Within hours the greatest and most influential civilization of all time was born.
"One night someone made a joke about just taking all these ideas, lumping them together, and saying the Greeks had done it all 2,000 years ago," Haddlebury said. "One thing led to another, and before you know it, we're coming up with everything from the golden ratio to the Iliad."
"That was a bitch to write, by the way," he continued, referring to the epic poem believed to have laid the foundation for the Western literary tradition. "But it seemed to catch on."
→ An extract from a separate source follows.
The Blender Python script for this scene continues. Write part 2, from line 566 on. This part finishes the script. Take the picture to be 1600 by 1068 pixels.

Around the same time, a curator at the Smithsonian reportedly asked for Haddlebury's help: The museum had received a sizeable donation to create an exhibit on the ancient world but "really didn't have a whole lot to put in there." The historians immediately set to work, hastily falsifying evidence of a civilization that— complete with its own poets and philosophers, gods and heroes—would eventually become the centerpiece of schoolbooks, college educations, and the entire field of the humanities.
Emily Nguyen-Whiteman, one of the young academics who "pulled a month's worth of all-nighters" working on the project, explained that the whole of ancient Greek architecture was based on buildings in Washington, D.C., including a bank across the street from the coffee shop where they met to "bat around ideas about mythology or whatever."
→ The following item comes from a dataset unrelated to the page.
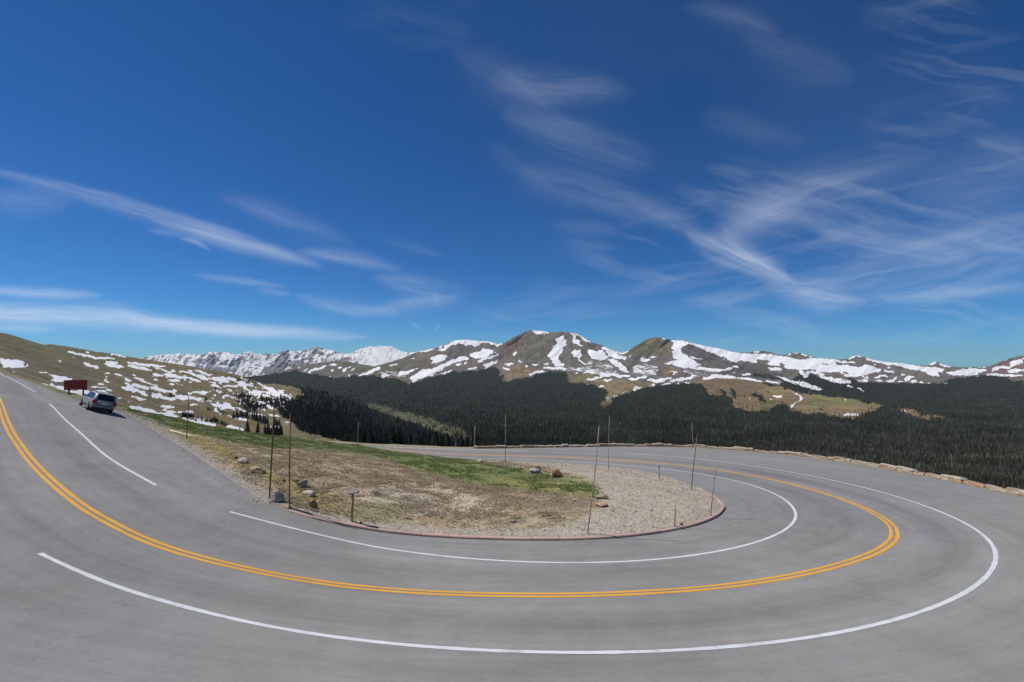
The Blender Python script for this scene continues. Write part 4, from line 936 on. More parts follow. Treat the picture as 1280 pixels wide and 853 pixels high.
# ================================================================== GEOMETRY-NODE SCATTER (for what nobody could count)
def scatter(name, pts, scl, src, rotz=None, kind='stuff', label=None, tilt=0.):
    me = bpy.data.meshes.new(name); pts = np.asarray(pts, np.float32); me.vertices.add(len(pts)); me.vertices.foreach_set('co', pts.ravel())
    scl = np.asarray(scl, np.float32)
    if scl.ndim == 1: scl = np.repeat(scl[:, None], 3, 1)
    a = me.attributes.new('scl', 'FLOAT_VECTOR', 'POINT'); a.data.foreach_set('vector', scl.ravel())
    rot = np.zeros((len(pts), 3), np.float32); rot[:, 2] = rng.uniform(0, 6.283, len(pts)); rot[:, :2] = rng.uniform(-tilt, tilt, (len(pts), 2))
    a = me.attributes.new('rot', 'FLOAT_VECTOR', 'POINT'); a.data.foreach_set('vector', rot.ravel())
    o = link(name, me); tag(o, label, kind=kind)
    g = bpy.data.node_groups.new(name+'_scatter', 'GeometryNodeTree')
    g.interface.new_socket('Geometry', in_out='INPUT', socket_type='NodeSocketGeometry'); g.interface.new_socket('Geometry', in_out='OUTPUT', socket_type='NodeSocketGeometry')
    ni, no = g.nodes.new('NodeGroupInput'), g.nodes.new('NodeGroupOutput'); ip = g.nodes.new('GeometryNodeInstanceOnPoints'); oi = g.nodes.new('GeometryNodeObjectInfo')
    oi.inputs['Object'].default_value = src
    oi.inputs['As Instance'].default_value = True
    m2p = g.nodes.new('GeometryNodeMeshToPoints')
    na = g.nodes.new('GeometryNodeInputNamedAttribute'); na.data_type = 'FLOAT_VECTOR'; na.inputs['Name'].default_value = 'scl'
    nr = g.nodes.new('GeometryNodeInputNamedAttribute'); nr.data_type = 'FLOAT_VECTOR'; nr.inputs['Name'].default_value = 'rot'
    e2r = g.nodes.new('FunctionNodeEulerToRotation')
    g.links.new(ni.outputs[0], m2p.inputs[0]); g.links.new(m2p.outputs[0], ip.inputs['Points']); g.links.new(oi.outputs['Geometry'], ip.inputs['Instance'])
    g.links.new(nr.outputs['Attribute'], e2r.inputs[0]); g.links.new(e2r.outputs[0], ip.inputs['Rotation'])
    g.links.new(na.outputs['Attribute'], ip.inputs['Scale']); g.links.new(ip.outputs[0], no.inputs[0])
    md = o.modifiers.new('scatter', 'NODES'); md.node_group = g
    return o

# ---- conifers
def conifer(name, seed, tiers=6, n=8, dead=False, fat=1.):
    r = random.Random(seed); bm = bmesh.new()
    tube(bm, [(0, 0, -.05), (0, 0, .5), (0, 0, .98)], [.016, .011, .002], 4, False)
    if dead:
        for k in range(26):
            z = r.uniform(.15, .92); L = (1-z)*.14+.02; a = r.uniform(0, 6.28)
            p0 = Vector((0, 0, z)); p1 = Vector((math.cos(a)*L, math.sin(a)*L, z-.03)); w = Vector((-math.sin(a), math.cos(a), .4))*.010
            f = [bm.verts.new(q) for q in (p0-w, p0+w, p1)]; bm.faces.new(f)
            f = [bm.verts.new(q) for q in (p0+Vector((0, 0, -.01)), p0+Vector((0, 0, .02)), p1)]; bm.faces.new(f)
    else:
        for t in range(tiers):
            z0 = .06+.88*t/tiers; z1 = z0+.26*(1-.45*t/tiers); rad = fat*.165*(1-t/tiers)**.8+.012
            top = bm.verts.new((r.uniform(-.01, .01), r.uniform(-.01, .01), min(z1, 1.)))
            rim = []
            for k in range(n*2):
                a = math.pi*k/n+t*.4+r.uniform(-.12, .12); q = rad*(r.uniform(.85, 1.15) if k % 2 == 0 else r.uniform(.45, .62))
                rim.append(bm.verts.new((q*math.cos(a), q*math.sin(a), z0-(.03 if k % 2 == 0 else -.02)+r.uniform(-.015, .015))))
            for k in range(n*2): bm.faces.new((rim[k], rim[(k+1) % (2*n)], top))
    return bm_mesh(name, bm)
def foliage_mat(name, c1, c2, c3):
    m, N, b = new_mat(name); rnd = N.n.new('ShaderNodeObjectInfo').outputs['Random']; co = N.objco()
    c = N.mix(N.smooth(rnd, .0, .8), c1, c2); c = N.mix(N.smooth(N.m('FRACT', N.mul(rnd, 13.7)), .86, .9), c, c3)
    c = N.mix(N.mul(N.smooth(N.noise(co, 14., 3, .6), .4, .65), .4), c, c2)
    if 'conifer' in name:
        p = N.pos(); q = N.add(N.mul(N.noise(p, .006, 4, .6), .5), N.mul(N.noise(p, .02, 4, .65), .5)); kk = N.smooth(q, .36, .64, .55, 1.75)
        c = N.mix(1.0, c, N.comb(kk, kk, kk), 'MULTIPLY'); c = N.mix(N.mul(N.smooth(N.noise(N.vm('ADD', p, (900., 40., 7.)), .009, 3, .6), .5, .66), .45), c, (.085, .075, .072))
    N.put(b.inputs['Base Color'], c); b.inputs['Roughness'].default_value = .9; b.inputs['Specular IOR Level'].default_value = .05
    return m
m_con = foliage_mat('conifer_needles', (.026, .031, .021), (.050, .054, .037), (.12, .11, .085))
m_dead = foliage_mat('dead_conifer_wood', (.17, .16, .155), (.26, .24, .22), (.13, .11, .10))
con = [conifer('conifer', 1), conifer('conifer', 2, 5, 7, fat=.8), conifer('conifer', 3, 6, 7, fat=1.25)]
for me in con: me.materials.append(m_con)
dcon = conifer('dead_conifer', 5, dead=True); dcon.materials.append(m_dead)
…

"We picked Greece because we figured nobody would ever go there to check it out," Nguyen-Whiteman said. "Have you ever seen the place? It's a dump. It's like an abandoned gravel pit infested with cats."
She added, "Inevitably, though, people started looking around for some of this 'ancient' stuff, and next thing I know I'm stuck in Athens all summer building a goddamn Parthenon just to cover our tracks."
Nguyen-Whiteman acknowledged she was also tasked with altering documents ranging from early Bibles to the writings of Thomas Jefferson to reflect a "Classical Greek" influence—a task that also included the creation, from scratch, of a language based on modern Greek that could pass as its ancient precursor.
Historians told reporters that some of the so-called Greek ideas were in fact borrowed from the Romans, stripped to their fundamentals, and then attributed to fictional Greek predecessors. But others they claimed as their own.
"Geometry? That was all Kevin," said Haddlebury, referring to former graduate student Kevin Davenport. "Man, that kid was on fire in those days. They teach Davenportian geometry in high schools now, though of course they call it Euclidean."
Sources confirmed that long hours and lack of sleep took their toll on Davenport, and after the lukewarm reception of his work on homoeroticism in Spartan military, he left the group.
In a statement expressing their "profound apologies" for misleading the world on the subject of antiquity for almost 40 years, the historians expressed hope that their work would survive on its own merits.
"It would be a shame to see humanity abandon achievements such as heliocentrism and the plays of Aeschylus just because of their origin," the statement read in part. "Moreover, we have some rather disappointing things to tell you about the pyramids, the works of Leonardo da Vinci, penicillin, the Internet, the scientific method, movies, and dogs."